Write each line out again exactly as written.

----- AVAILABLE DATA -----

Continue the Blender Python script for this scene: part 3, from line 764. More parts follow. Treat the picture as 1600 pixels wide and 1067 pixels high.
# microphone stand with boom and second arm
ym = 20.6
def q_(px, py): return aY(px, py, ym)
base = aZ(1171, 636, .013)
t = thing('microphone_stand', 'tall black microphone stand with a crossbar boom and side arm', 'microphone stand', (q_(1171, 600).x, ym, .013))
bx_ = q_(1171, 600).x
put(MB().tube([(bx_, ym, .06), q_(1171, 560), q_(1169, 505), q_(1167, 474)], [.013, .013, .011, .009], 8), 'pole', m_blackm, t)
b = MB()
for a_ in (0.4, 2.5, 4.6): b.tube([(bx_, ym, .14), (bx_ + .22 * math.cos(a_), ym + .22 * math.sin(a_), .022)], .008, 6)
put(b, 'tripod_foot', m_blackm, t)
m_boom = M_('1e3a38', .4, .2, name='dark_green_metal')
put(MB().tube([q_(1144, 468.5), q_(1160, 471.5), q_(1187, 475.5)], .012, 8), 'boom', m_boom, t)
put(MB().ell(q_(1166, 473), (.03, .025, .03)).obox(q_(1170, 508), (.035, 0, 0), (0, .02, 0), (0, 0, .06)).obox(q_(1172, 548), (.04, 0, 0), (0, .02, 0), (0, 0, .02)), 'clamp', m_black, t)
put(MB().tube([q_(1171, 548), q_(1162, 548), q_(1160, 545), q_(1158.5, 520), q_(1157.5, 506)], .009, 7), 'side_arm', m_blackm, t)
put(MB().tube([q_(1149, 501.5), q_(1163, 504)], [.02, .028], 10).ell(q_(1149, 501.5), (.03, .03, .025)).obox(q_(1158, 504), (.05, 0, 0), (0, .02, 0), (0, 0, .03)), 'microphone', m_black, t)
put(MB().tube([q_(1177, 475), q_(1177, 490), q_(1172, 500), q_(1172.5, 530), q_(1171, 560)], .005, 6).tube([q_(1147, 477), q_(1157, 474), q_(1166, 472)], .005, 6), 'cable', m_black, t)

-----

▶ _CORRECT OUTPUT_:
Continue the Blender Python script for this scene: part 3, from line 764. More parts follow. Treat the picture as 1600 pixels wide and 1067 pixels high.
# microphone stand with boom and second arm
ym = 20.6
def q_(px, py): return aY(px, py, ym)
base = aZ(1171, 636, .013)
t = thing('microphone_stand', 'tall black microphone stand with a crossbar boom and side arm', 'microphone stand', (q_(1171, 600).x, ym, .013))
bx_ = q_(1171, 600).x
put(MB().tube([(bx_, ym, .06), q_(1171, 560), q_(1169, 505), q_(1167, 474)], [.013, .013, .011, .009], 8), 'pole', m_blackm, t)
b = MB()
for a_ in (0.4, 2.5, 4.6): b.tube([(bx_, ym, .14), (bx_ + .22 * math.cos(a_), ym + .22 * math.sin(a_), .022)], .008, 6)
put(b, 'tripod_foot', m_blackm, t)
m_boom = M_('1e3a38', .4, .2, name='dark_green_metal')
put(MB().tube([q_(1144, 468.5), q_(1160, 471.5), q_(1187, 475.5)], .012, 8), 'boom', m_boom, t)
put(MB().ell(q_(1166, 473), (.03, .025, .03)).obox(q_(1170, 508), (.035, 0, 0), (0, .02, 0), (0, 0, .06)).obox(q_(1172, 548), (.04, 0, 0), (0, .02, 0), (0, 0, .02)), 'clamp', m_black, t)
put(MB().tube([q_(1171, 548), q_(1162, 548), q_(1160, 545), q_(1158.5, 520), q_(1157.5, 506)], .009, 7), 'side_arm', m_blackm, t)
put(MB().tube([q_(1149, 501.5), q_(1163, 504)], [.02, .028], 10).ell(q_(1149, 501.5), (.03, .03, .025)).obox(q_(1158, 504), (.05, 0, 0), (0, .02, 0), (0, 0, .03)), 'microphone', m_black, t)
put(MB().tube([q_(1177, 475), q_(1177, 490), q_(1172, 500), q_(1172.5, 530), q_(1171, 560)], .005, 6).tube([q_(1147, 477), q_(1157, 474), q_(1166, 472)], .005, 6), 'cable', m_black, t)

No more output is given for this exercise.